Transcript
WILLIAM GALSTON: Let me just take a minute or so to talk about some of the issues that animate Professor Ringen's book and ought to be, I think, ripe for discussion at this session. In the contemporary United States, there is I think palpable and rising concern about the future of our particular kind of welfare state, and also about the condition of our democratic institutions.
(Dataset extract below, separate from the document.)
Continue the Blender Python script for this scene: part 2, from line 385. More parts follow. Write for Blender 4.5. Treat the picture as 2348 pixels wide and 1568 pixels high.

Among its many virtues and accomplishments, Professor Ringen's book, What Democracy is For, demonstrates both that the United States is not alone in these worries and that there is an intimate connection between them.
As we work here in the United States over the next generation to renew as best we can our crumbling and increasingly outdated social contract, we will, at the same time, be reshaping in a fundamental way our democratic expectations.
. . .And Professor Ringen offers three orienting propositions to help us get a handle on that question, and I quote those three propositions; number one, what is important in the human condition is how people are connected more than how they are "liberated" from one another; proposition two, real freedom is the freedom that enables you to shape your own life and to do so with good sense, details to come; third proposition, from real freedom comes the understanding that the free citizen is someone who lives in bonds of deliberation with his fellows. So my take away, freedom is more than negative liberty, more than protected rights, and more than the resources needed to act on one's desires. It consists also in certain inner qualities of reason and self-command and in certain relations with one's fellow citizens and human beings. We look forward to Professor Ringen's presentation, to Professor Weaver's commentary, and to a spirited exchange between them and with you.